Quest’anno la siccità si sta facendo sentire in modo particolare; la scarsità di neve, in inverno, e di pioggia in primavera, ha ridotto la portata delle sorgenti e dei corsi d’acqua. La preoccupazione divampa anche a causa di annunci catastrofici che diffondono alcuni mezzi di informazione.
Voglio far notare che, spulciando gli annali storici di Pistoia e del suo contado, tra il 1705 e il 1774 ci sono stati 12 anni di carestia e siccità e 12 anni di gelate e inondazioni: conti alla mano, dunque, in quella porzione di secolo 1 anno su 3 ci sono state condizioni meteo ostili all’uomo e all’economia.
Ma torniamo alla siccità. Per definirla quassù in montagna i nostri nonni hanno usato alcuni termini oggi quasi scomparsi , cioè “alido”, “alidezza”, “alidore”, “secco”,”secca”, “seccume” ecc.,molto meno “afa”. La forma “alido” deriva dal latino aridus (arido) ed è incrociata con gelidus , da cui ha preso la lettera “l”; i sostantivi “alidore” e “alidezza” sono derivati da “alido”.
L’aggettivo sostantivato “secco”, nel senso di “asciutto”, viene da siticus (asciutto) e a sua volta da sitis (sete): da “secco” sono poi derivate “seccura” e “seccume”, anche se qui da noi “seccume” significa piuttosto “persona molto magra”.
“Secca” è usato invece a proposito dei corsi d’acqua.

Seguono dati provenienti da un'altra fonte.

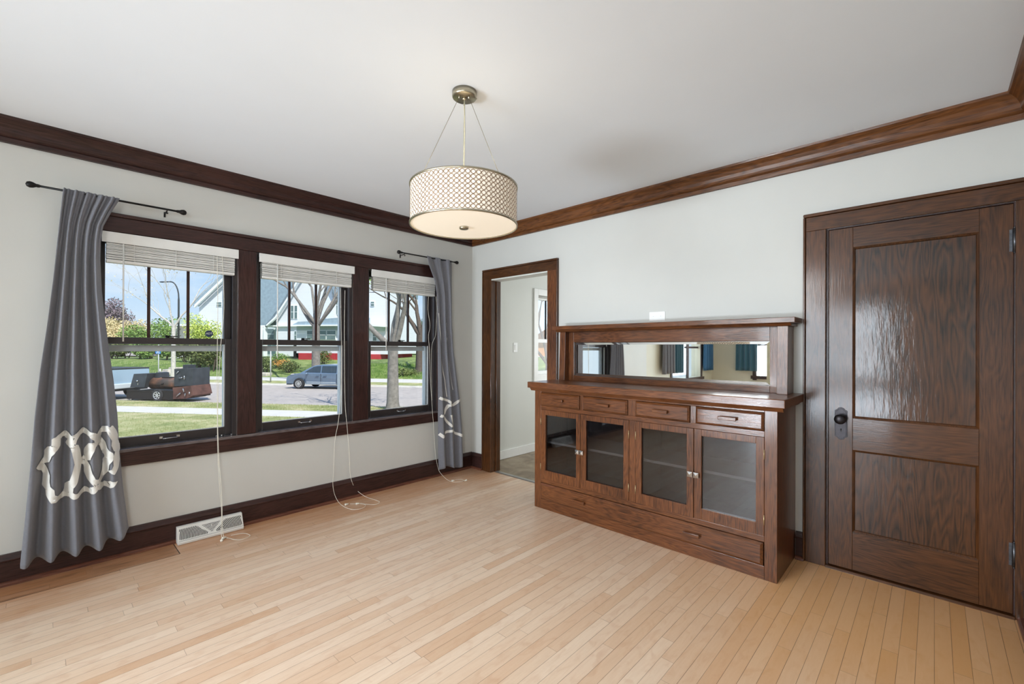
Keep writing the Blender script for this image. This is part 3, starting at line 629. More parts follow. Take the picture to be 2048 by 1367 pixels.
for z in (zb, zt):
    mb = MB(); mb.lathe([(RS-.005, z-.004), (RS+.0015, z-.004), (RS+.0015, z+.004), (RS-.005, z+.004), (RS-.005, z-.004)], None, 96); mb.build('rim', MT['nickel'], sh)
mb = MB(); NR, NC = 8, 68; ph = (zt-zb-.012)/NR; cw = 2*PI/NC
for j in range(NR):
    for i in range(NC):
        a0 = (i + 0)*cw; zc = zb+.006+ph*(j+.5); rc = ph*.5; S = 14; vs = []
        for k in range(S):
            th = 2*PI*k/S
            for rr in (rc*1.0, rc*.73):
                a = a0 + rr*math.cos(th)/RS*(cw*RS/ph); vs.append(((RS-.0015)*math.cos(a), (RS-.0015)*math.sin(a), zc+rr*math.sin(th)))
        mb.add(vs, [(2*k, 2*((k+1) % S), 2*((k+1) % S)+1, 2*k+1) for k in range(S)])
la = mb.build('circle_lattice', plain('lattice_bronze', srgb(118, 92, 66), .4, .2), sh)
t = NT('diffuser_glass'); t.p(Base_Color=(.85, .80, .70), Roughness=.45, Emission_Color=(1, .86, .66), Emission_Strength=.40)
mb = MB(); mb.lathe([(RS-.006, zb+.001), (RS*.6, zb-.004), (.0001, zb-.006)], None, 64); mb.build('diffuser', t.m, pn)
mb = MB(); mb.lathe([(.0001, zb-.018), (.020, zb-.018), (.023, zb-.015), (.023, zb-.008), (.014, zb-.005)], None, 24); mb.build('finial', MT['nickel'], pn)
pl = bpy.data.lights.new('pendant_bulb', 'POINT'); pl.energy = 0.8; pl.color = (1, .86, .70); pl.shadow_soft_size = .05
po = bpy.data.objects.new('pendant_bulb', pl); COL.objects.link(po); po.parent = pn; po.location = (0, 0, (zt+zb)/2+.02)
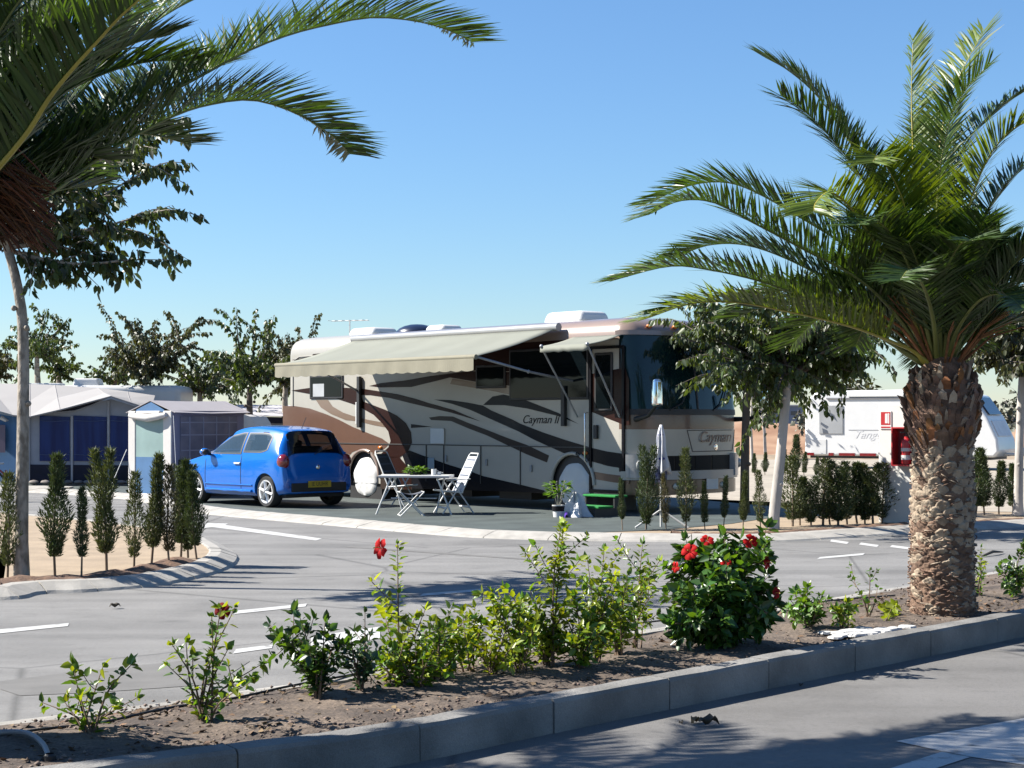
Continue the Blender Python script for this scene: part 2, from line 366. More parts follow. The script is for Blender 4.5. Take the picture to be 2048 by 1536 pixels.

Se un torrente o un fosso hanno poca portata d’acqua si dice che sono” in secca”.
Ma “ afa” , che oggi tanto usiamo? Pure essendo questo un termine già noto nel 1500, in montagna è arrivato relativamente tardi. Esso ha un’origine incerta: chi lo vede derivato dalla forma greca aptein , cioè l’azione di accendere, chi invece propende per una origine onomatopeica romanesca: “afa” riprodurrebbe il suono naturale di chi apre bocca, boccheggia. Etimologicamente, quindi, siamo nel campo delle ipotesi, ma l’afa, quella vera, si fa sentire, eccome!